Paulina : J’écris et je chante toutes mes chansons. Je suis toujours en train de naviguer dans les genres et d’apprendre à me sentir plus à l’aise avec ma voix, mais la musique me plaît. Mon genre s’oriente plus vers un mélange de rock et de post-punk.

RAC : Merci de votre temps et générosité Paulina ! Maintenant, qu’est ce qui s’annonce musicalement pour vous en 2023 ? À quoi pouvons-nous nous attendre ?

Paulina : Mon plan pour le moment est de lancer mon EP qui contiendra des chansons sur lesquelles je travaille depuis un bon moment.

Cela me permettra d’aller de l’avant avec ce que j’ai écrit récemment et qui a été mis de côté et de clore ce chapitre de ma vie. Je crois qu’au final, mes deux projets n’auront pas le même son et le même style. C’est ce qui m’excite le plus ! Mais je verrai ça une fois que je commencerai à travailler sur cette nouvelle phase.

Le nom de l’EP sera Love, Corruption. Il parle des relations avec les autres et comment vous vous entourez de personnes dont vous savez qu’elles ne sont pas bonnes pour vous, mais vous voulez vous assurer qu’il doit y avoir quelque chose de bon.

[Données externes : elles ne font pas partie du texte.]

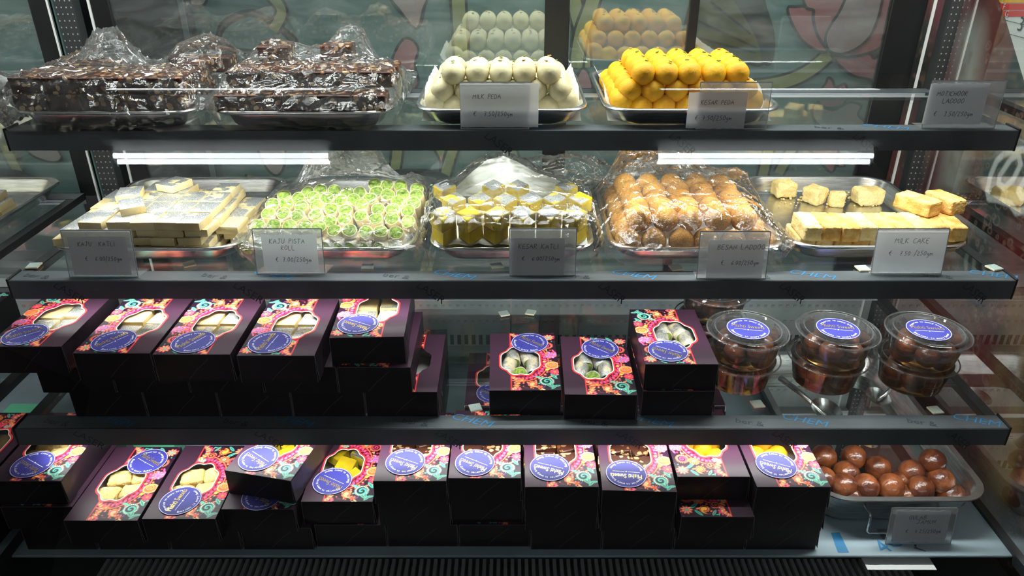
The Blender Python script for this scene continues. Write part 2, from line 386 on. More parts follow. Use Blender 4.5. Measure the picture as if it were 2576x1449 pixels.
# hand-written capitals, drawn stroke by stroke
G = {'A': [[(0,0),(.3,1),(.62,0)],[(.1,.38),(.52,.4)]], 'B': [[(.05,0),(.03,1),(.4,.92),(.42,.65),(.05,.52),(.5,.4),(.5,.1),(.05,0)]],
 'C': [[(.55,.85),(.3,1),(.06,.72),(0,.35),(.18,.02),(.55,.1)]], 'D': [[(0,0),(.02,1),(.4,.85),(.55,.5),(.4,.12),(0,0)]],
 'E': [[(.5,1),(0,.97),(0,0),(.5,.03)],[(0,.52),(.4,.54)]], 'G': [[(.55,.85),(.3,1),(.05,.7),(0,.3),(.2,0),(.5,.1),(.52,.45),(.28,.45)]],
 'H': [[(0,1),(0,0)],[(.5,1),(.5,0)],[(0,.5),(.5,.52)]], 'I': [[(.1,1),(.1,0)]], 'J': [[(.1,1),(.6,1)],[(.4,1),(.38,.2),(.2,0),(0,.15)]],
 'K': [[(0,1),(0,0)],[(.5,1),(0,.45),(.55,0)]], 'L': [[(0,1),(0,0),(.5,.02)]], 'M': [[(0,0),(.08,1),(.35,.35),(.62,1),(.7,0)]],
 'N': [[(0,0),(.02,1),(.5,0),(.52,1)]], 'O': [[(.3,1),(.05,.75),(.02,.3),(.25,0),(.5,.2),(.55,.7),(.3,1)]], 'P': [[(0,0),(.02,1),(.42,.9),(.45,.6),(.02,.48)]],
 'R': [[(0,0),(.02,1),(.42,.9),(.42,.62),(.02,.5),(.5,0)]], 'S': [[(.5,.88),(.25,1),(.05,.78),(.2,.55),(.45,.4),(.45,.12),(.2,0),(0,.12)]],
 'T': [[(0,1),(.6,1)],[(.3,1),(.3,0)]], 'U': [[(0,1),(.02,.25),(.25,0),(.48,.25),(.52,1)]],
 '0': [[(.25,.9),(.04,.6),(.06,.15),(.25,0),(.42,.25),(.4,.7),(.25,.9)]], '2': [[(.02,.7),(.2,.92),(.4,.7),(.02,0),(.45,.02)]],
 '3': [[(.02,.85),(.25,.95),(.38,.72),(.15,.5),(.4,.3),(.25,0),(0,.08)]], '4': [[(.25,.95),(0,.35),(.45,.38)],[(.34,.6),(.3,0)]],
 '5': [[(.42,.92),(.1,.9),(.08,.52),(.35,.5),(.35,.1),(0,.02)]], '6': [[(.38,.9),(.1,.55),(.05,.15),(.25,0),(.4,.2),(.25,.42),(.06,.3)]],
 '7': [[(0,.9),(.42,.92),(.18,0)],[(.08,.5),(.36,.5)]], '.': [[(.05,0),(.09,.05)]], '/': [[(0,-.2),(.28,1.1)]],
 '€': [[(.52,.85),(.3,.95),(.1,.5),(.25,.05),(.52,.1)],[(0,.6),(.4,.62)],[(0,.4),(.38,.42)]],
 'g': [[(.36,.5),(.1,.5),(.04,.2),(.3,.12),(.37,.5),(.34,-.3),(.05,-.35)]], 'm': [[(0,0),(.03,.5)],[(.03,.35),(.18,.5),(.22,0)],[(.22,.35),(.4,.5),(.44,0)]]}
def handwrite(mb, s, h, fn, m, wd=.0006, nrm=Vector((0, -1, 0)), rng=None, gap=.22):
    x = 0
    for ch in s:
        if ch == ' ': x += .7*h; continue
        g = G[ch]; jy = rng.uniform(-.04, .04)*h; sc = rng.uniform(.93, 1.07)
        wmax = max(p[0] for st in g for p in st)
        for st in g:
            pts = []
            for i in range(len(st)-1):
                for k in range(3):
                    t = k/3; pts.append((st[i][0]*(1-t)+st[i+1][0]*t, st[i][1]*(1-t)+st[i+1][1]*t))
            pts.append(st[-1])
            if len(pts) > 4:
                pts = [pts[0]]+[((pts[i-1][0]+2*pts[i][0]+pts[i+1][0])/4, (pts[i-1][1]+2*pts[i][1]+pts[i+1][1])/4) for i in range(1, len(pts)-1)]+[pts[-1]]
            mb.ribbon([fn(x+p[0]*h*sc+.12*p[1]*h, jy+p[1]*h*sc) for p in pts], wd, m, nrm)
        x += (wmax*sc+gap)*h
    return x

# ------------------------------------------------------------------ the shop room
RX, RY0, RY1, RZ = 3.2, -3.4, 1.75, 2.75
def slab(name, a, b, m):
    mb = MB(); mb.box(a, b, m); return struct(name, mb)
slab('floor', (-RX, RY0, -.05), (RX, RY1, 0), M_floor)
slab('ceiling', (-RX, RY0, RZ), (RX, RY1, RZ+.05), M_ceil)
slab('wall_left', (-RX-.05, RY0, 0), (-RX, RY1, RZ), M_wall)
slab('wall_right', (RX, RY0, 0), (RX+.05, RY1, RZ), M_wall)
slab('wall_front', (-RX, RY0-.05, 0), (RX, RY0, RZ), M_wall)
slab('wall_back', (-RX, RY1, 0), (RX, RY1+.05, RZ), M_muralwall)

def smooth_poly(p, k=4):
    out = []; n = len(p)
    for i in range(n):
        a, b, c, d = p[i-1], p[i], p[(i+1) % n], p[(i+2) % n]
        for j in range(k):
            t = j/k
            out.append(tuple(.5*((2*b[q])+(-a[q]+c[q])*t+(2*a[q]-5*b[q]+4*c[q]-d[q])*t*t+(-a[q]+3*b[q]-3*c[q]+d[q])*t**3) for q in (0, 1)))
    return out
MWY = RY1-.0008
mural = MB(); _mz = [0]
def mpoly(pts, off, sc, m, line=.006, sharp=False):
    _mz[0] += 1; y = MWY-_mz[0]*.0003
    P = [(off[0]+p[0]/sc, off[1]+p[1]/sc) for p in pts]
    if not sharp: P = smooth_poly(P, 4)
    W = [on_y(p[0], p[1], RY1) for p in P]; W = [Vector((p.x, y, p.z)) for p in W]
    mural.add(W, [tuple(range(len(W)))], m)
    if line: mural.ribbon([p+Vector((0, -.0001, 0)) for p in W+[W[0]]], line, M_mline, Vector((0, 1, 0)))
def mstem(pts, off, sc, wd=.028, m=None):
    _mz[0] += 1; y = MWY-_mz[0]*.0003
    P = [(off[0]+p[0]/sc, off[1]+p[1]/sc) for p in pts]; Q = []
    for i in range(len(P)-1):
        for k in range(6): t = k/6; Q.append((P[i][0]*(1-t)+P[i+1][0]*t, P[i][1]*(1-t)+P[i+1][1]*t))
    Q.append(P[-1])
    for _ in range(6): Q = [Q[0]]+[((Q[i-1][0]+Q[i][0]+Q[i+1][0])/3, (Q[i-1][1]+Q[i][1]+Q[i+1][1])/3) for i in range(1, len(Q)-1)]+[Q[-1]]
    W = [on_y(p[0], p[1], RY1) for p in Q]; W = [Vector((p.x, y, p.z)) for p in W]
    mural.ribbon(W, wd+.012, M_mline, Vector((0, 1, 0)))
    mural.ribbon([p+Vector((0, -.0001, 0)) for p in W], wd, m or M_mstem, Vector((0, 1, 0)))
o3, o2, o1 = (1900, 0), (1000, 0), (0, 0)
mstem([(680, 480), (560, 600), (400, 700), (250, 750), (100, 780), (-120, 800)], o3, 3.62)
mpoly([(700,490),(870,515),(1030,485),(1090,530),(1190,450),(1170,720),(1000,715),(870,680),(770,600),(720,540)], o3, 3.62, M_mpink)
mpoly([(1140,-90),(1260,-90),(1230,300),(1130,435),(1000,490),(870,515),(760,510),(700,485),(790,490),(880,460),(960,410),(1040,330),(1100,200)], o3, 3.62, M_mpink)
mpoly([(290,75),(370,60),(460,58),(525,90),(520,150),(535,230),(570,330),(655,460),(560,460),(430,370),(340,230)], o3, 3.62, M_mpink)
mpoly([(465,-90),(455,60),(525,90),(525,150),(535,230),(570,330),(655,455),(635,400),(640,330),(680,240),(760,110),(880,-90)], o3, 3.62, M_mpink)
mpoly([(880,-90),(760,110),(680,230),(635,340),(650,430),(700,480),(790,490),(880,460),(960,410),(1040,330),(1100,200),(1140,60),(1140,-90)], o3, 3.62, M_mpale)
mpoly([(560,900),(610,795),(640,750),(660,705),(700,730),(725,790),(810,760),(830,830),(800,950),(640,980)], o3, 3.62, M_mpink)
mpoly([(580,1140),(520,1060),(520,980),(560,940),(700,1000),(850,930),(960,960),(930,1040),(990,1130),(800,1250)], o3, 3.62, M_mpale)  # painted stand-in for a lotus reflection in the shelf glass
mpoly([(1890,-90),(2100,-90),(2180,120),(2250,260),(2270,400),(2150,385),(1990,375),(1850,340),(1780,200)], o2, 2.477, M_molive)
mpoly([(2250,-90),(2300,50),(2345,200),(2345,350),(2310,410),(2270,380),(2250,250),(2200,160),(2130,60),(2060,-90)], o2, 2.477, M_mleaf, 0)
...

En gros, c’est ce que j’appelle « frapper le mur 3 fois juste pour s’assurer que c’est bien un mur et qu’il ne se brisera pas ». Je le décrirais ayant une tournure rock avec quelques chansons qui sonnent un peu chaotiques. Pour moi, ça représente un bon équilibre entre les aspects du travail des émotions, l’apprentissage et à quel point cela peut être turbulent.

Aussi, c’est une autre façon de voguer à travers les émotions qui ne vous sont pas familières et d’apprendre à être vulnérable – mais il y a toujours une partie de vous qui finit par tout saboter.

Le parcours de Paulina Piñero dans la sortie de son EP reflète son parcours professionnel.

Son éveil artistique était constitué de sa volonté et de son ouverture à entrer dans un monde où elle n’avait pas d’attentes et ne pouvait pas prédire le résultat.

En définitive, elle a acquis beaucoup d’expérience auprès des gens avec qui elle a travaillé et, en bout de ligne, a découvert quelque chose qui est devenu une grande passion.